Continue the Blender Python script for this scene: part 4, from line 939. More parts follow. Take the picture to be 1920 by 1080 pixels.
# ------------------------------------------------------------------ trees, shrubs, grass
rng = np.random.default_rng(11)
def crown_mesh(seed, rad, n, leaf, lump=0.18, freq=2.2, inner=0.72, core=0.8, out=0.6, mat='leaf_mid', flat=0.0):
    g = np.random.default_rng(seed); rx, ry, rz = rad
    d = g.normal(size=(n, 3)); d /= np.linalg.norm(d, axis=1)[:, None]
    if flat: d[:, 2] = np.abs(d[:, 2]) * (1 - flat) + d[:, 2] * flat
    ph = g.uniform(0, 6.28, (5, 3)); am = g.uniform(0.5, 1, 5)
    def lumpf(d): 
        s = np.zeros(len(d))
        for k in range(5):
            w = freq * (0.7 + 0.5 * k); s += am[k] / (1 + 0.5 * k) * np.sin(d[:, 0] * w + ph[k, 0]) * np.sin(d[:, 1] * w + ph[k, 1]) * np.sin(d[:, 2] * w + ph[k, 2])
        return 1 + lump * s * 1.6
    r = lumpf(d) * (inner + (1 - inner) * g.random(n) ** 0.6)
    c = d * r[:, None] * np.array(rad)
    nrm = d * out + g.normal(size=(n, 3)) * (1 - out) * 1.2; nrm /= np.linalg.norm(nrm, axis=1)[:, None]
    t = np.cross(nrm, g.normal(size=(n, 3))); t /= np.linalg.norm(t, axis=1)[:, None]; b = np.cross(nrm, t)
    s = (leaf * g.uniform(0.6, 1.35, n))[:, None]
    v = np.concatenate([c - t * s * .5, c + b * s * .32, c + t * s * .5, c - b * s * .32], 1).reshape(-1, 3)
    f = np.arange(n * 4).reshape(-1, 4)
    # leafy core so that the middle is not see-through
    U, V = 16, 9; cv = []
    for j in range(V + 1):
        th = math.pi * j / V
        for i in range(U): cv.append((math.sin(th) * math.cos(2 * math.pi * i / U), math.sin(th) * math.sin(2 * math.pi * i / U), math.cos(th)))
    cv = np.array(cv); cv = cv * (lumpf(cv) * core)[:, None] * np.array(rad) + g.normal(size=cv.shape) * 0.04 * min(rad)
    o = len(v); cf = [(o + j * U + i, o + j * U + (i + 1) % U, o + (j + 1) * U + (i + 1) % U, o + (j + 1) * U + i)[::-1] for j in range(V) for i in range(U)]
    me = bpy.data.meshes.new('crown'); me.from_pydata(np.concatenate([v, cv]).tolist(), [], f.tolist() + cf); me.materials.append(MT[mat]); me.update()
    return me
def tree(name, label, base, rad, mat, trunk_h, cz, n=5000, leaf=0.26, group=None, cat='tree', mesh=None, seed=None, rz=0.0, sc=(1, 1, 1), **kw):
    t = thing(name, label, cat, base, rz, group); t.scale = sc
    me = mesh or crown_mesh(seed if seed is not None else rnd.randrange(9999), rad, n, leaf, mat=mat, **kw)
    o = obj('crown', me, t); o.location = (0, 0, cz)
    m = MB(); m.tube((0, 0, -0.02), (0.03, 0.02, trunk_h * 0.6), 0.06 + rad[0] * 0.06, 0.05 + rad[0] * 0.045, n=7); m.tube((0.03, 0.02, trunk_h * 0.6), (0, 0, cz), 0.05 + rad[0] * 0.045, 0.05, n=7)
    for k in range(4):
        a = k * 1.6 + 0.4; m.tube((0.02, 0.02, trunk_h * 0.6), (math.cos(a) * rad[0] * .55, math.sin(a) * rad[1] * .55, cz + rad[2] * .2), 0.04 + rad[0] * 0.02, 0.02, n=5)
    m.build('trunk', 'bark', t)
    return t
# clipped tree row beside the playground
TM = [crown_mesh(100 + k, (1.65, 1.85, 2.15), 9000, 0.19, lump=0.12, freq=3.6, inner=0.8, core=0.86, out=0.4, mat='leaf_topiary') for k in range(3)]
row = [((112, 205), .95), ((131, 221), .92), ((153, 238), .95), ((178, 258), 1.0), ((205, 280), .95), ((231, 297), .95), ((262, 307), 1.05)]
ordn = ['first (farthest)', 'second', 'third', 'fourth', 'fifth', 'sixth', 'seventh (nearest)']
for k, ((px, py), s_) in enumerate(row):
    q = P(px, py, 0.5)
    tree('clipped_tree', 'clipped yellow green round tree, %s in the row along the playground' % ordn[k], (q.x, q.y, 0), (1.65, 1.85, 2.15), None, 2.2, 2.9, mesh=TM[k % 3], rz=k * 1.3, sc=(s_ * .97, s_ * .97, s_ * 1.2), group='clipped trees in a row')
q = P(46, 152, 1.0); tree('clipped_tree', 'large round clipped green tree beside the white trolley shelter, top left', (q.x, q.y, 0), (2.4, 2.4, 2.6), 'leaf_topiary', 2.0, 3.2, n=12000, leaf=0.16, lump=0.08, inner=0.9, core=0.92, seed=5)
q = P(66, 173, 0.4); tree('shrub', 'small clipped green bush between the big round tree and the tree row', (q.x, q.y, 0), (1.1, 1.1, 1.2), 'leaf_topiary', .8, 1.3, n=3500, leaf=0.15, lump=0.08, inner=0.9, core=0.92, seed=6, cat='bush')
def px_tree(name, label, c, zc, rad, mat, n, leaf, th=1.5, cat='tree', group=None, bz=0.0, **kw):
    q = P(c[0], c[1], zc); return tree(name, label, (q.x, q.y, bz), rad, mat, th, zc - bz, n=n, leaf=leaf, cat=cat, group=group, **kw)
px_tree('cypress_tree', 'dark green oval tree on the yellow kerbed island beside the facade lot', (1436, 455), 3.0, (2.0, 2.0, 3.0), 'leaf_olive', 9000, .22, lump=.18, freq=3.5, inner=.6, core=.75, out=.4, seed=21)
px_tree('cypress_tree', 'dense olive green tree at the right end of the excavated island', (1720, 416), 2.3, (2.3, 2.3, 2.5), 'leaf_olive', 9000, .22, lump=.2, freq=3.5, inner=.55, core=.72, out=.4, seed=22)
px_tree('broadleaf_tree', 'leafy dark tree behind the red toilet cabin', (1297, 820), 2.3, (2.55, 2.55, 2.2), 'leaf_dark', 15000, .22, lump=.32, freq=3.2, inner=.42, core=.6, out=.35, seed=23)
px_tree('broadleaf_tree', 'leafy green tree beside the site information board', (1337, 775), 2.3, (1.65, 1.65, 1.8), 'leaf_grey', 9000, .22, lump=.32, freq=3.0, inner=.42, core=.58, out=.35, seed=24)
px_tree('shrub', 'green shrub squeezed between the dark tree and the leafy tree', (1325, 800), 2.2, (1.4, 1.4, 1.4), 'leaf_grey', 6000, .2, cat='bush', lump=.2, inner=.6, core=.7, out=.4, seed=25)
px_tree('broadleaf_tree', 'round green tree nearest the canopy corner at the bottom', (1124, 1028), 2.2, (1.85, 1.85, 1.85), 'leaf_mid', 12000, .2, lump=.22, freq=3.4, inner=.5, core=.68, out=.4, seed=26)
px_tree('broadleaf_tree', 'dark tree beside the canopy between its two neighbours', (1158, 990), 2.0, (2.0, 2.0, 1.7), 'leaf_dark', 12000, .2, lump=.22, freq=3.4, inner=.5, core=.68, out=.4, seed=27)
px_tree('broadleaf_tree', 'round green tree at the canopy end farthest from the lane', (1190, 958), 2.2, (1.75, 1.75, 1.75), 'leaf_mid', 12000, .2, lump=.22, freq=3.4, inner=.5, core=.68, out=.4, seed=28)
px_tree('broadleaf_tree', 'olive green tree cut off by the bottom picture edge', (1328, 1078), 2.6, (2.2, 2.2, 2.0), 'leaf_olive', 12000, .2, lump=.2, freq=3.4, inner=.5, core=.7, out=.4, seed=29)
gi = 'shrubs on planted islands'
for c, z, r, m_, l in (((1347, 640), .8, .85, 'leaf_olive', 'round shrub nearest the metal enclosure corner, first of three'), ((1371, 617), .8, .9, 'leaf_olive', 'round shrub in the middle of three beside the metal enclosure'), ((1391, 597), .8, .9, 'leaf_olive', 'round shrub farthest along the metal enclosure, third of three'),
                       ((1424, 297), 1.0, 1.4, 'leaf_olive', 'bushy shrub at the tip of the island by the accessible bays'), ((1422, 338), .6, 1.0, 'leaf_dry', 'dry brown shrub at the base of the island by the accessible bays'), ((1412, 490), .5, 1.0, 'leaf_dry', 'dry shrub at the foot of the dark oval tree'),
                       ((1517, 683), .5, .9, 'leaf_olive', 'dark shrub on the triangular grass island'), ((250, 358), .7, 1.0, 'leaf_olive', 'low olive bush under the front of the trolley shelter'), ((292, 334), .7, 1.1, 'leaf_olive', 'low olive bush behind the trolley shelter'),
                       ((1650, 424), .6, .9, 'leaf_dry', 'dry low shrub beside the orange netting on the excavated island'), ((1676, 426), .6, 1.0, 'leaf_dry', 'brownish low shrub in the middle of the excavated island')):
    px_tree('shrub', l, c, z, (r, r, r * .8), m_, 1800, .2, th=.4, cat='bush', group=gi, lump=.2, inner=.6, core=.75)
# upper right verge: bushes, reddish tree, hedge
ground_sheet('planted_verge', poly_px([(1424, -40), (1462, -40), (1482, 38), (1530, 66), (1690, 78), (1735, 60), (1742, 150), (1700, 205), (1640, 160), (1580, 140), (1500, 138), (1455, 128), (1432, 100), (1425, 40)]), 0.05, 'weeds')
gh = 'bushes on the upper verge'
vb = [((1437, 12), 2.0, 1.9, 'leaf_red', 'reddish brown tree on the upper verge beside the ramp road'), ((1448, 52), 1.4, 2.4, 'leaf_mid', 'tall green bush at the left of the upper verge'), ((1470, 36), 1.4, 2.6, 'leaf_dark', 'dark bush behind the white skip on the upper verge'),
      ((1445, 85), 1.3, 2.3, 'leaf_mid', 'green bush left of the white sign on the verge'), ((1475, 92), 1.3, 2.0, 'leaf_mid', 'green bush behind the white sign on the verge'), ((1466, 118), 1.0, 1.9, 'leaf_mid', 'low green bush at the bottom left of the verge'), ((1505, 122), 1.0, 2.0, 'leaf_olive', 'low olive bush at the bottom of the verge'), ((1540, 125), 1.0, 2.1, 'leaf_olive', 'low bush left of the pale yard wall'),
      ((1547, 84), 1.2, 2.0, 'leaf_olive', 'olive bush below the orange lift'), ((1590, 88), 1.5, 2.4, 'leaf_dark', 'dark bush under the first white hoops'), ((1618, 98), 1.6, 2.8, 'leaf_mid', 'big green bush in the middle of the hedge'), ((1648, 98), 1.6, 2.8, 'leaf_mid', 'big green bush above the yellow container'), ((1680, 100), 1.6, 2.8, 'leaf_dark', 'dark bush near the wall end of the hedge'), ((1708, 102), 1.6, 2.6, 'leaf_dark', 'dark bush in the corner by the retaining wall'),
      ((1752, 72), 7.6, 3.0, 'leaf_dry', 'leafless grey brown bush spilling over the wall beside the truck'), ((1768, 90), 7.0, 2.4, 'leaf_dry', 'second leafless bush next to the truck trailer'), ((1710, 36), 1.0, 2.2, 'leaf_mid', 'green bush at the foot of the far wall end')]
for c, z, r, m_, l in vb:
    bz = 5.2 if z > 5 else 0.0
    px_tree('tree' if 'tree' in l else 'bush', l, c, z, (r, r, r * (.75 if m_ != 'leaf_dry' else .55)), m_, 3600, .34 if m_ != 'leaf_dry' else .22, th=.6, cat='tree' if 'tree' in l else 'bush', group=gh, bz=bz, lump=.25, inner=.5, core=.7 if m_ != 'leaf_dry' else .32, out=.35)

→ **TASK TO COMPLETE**
Which lines include "picture"? Copy each of them out.

→ **TASK OUTPUT**
Continue the Blender Python script for this scene: part 4, from line 939. More parts follow. Take the picture to be 1920 by 1080 pixels.
px_tree('broadleaf_tree', 'olive green tree cut off by the bottom picture edge', (1328, 1078), 2.6, (2.2, 2.2, 2.0), 'leaf_olive', 12000, .2, lump=.2, freq=3.4, inner=.5, core=.7, out=.4, seed=29)